-- Start Dataset extract --
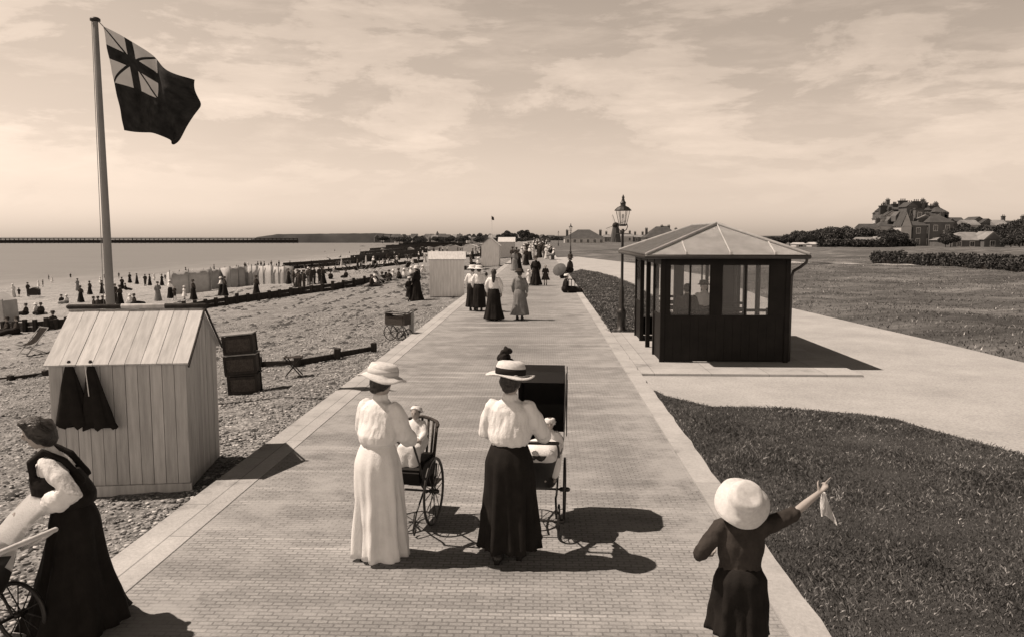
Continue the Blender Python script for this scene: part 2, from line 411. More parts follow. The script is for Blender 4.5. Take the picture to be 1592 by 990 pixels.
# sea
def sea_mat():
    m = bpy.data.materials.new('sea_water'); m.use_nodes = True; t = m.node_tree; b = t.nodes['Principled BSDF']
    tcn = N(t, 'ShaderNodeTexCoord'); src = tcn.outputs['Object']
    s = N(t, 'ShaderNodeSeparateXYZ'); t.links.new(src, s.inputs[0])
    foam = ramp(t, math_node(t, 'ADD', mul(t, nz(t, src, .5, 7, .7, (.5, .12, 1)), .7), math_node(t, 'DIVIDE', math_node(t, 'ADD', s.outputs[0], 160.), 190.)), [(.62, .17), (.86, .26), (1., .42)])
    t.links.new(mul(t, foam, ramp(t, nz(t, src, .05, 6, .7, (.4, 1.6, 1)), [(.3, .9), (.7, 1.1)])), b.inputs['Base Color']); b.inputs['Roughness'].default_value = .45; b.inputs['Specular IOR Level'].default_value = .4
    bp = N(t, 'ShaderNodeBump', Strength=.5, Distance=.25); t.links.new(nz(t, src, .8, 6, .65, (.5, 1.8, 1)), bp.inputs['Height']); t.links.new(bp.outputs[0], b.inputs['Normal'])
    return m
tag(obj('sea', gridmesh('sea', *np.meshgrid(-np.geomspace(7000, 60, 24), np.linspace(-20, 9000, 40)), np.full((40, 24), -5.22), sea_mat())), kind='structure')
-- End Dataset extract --
§ **What needs to be done**:
Copy out all of the data word for word. Do not carry over any picture.

§ **Worked answer**:
Continue the Blender Python script for this scene: part 2, from line 411. More parts follow. The script is for Blender 4.5. Take the picture to be 1592 by 990 pixels.
# sea
def sea_mat():
    m = bpy.data.materials.new('sea_water'); m.use_nodes = True; t = m.node_tree; b = t.nodes['Principled BSDF']
    tcn = N(t, 'ShaderNodeTexCoord'); src = tcn.outputs['Object']
    s = N(t, 'ShaderNodeSeparateXYZ'); t.links.new(src, s.inputs[0])
    foam = ramp(t, math_node(t, 'ADD', mul(t, nz(t, src, .5, 7, .7, (.5, .12, 1)), .7), math_node(t, 'DIVIDE', math_node(t, 'ADD', s.outputs[0], 160.), 190.)), [(.62, .17), (.86, .26), (1., .42)])
    t.links.new(mul(t, foam, ramp(t, nz(t, src, .05, 6, .7, (.4, 1.6, 1)), [(.3, .9), (.7, 1.1)])), b.inputs['Base Color']); b.inputs['Roughness'].default_value = .45; b.inputs['Specular IOR Level'].default_value = .4
    bp = N(t, 'ShaderNodeBump', Strength=.5, Distance=.25); t.links.new(nz(t, src, .8, 6, .65, (.5, 1.8, 1)), bp.inputs['Height']); t.links.new(bp.outputs[0], b.inputs['Normal'])
    return m
tag(obj('sea', gridmesh('sea', *np.meshgrid(-np.geomspace(7000, 60, 24), np.linspace(-20, 9000, 40)), np.full((40, 24), -5.22), sea_mat())), kind='structure')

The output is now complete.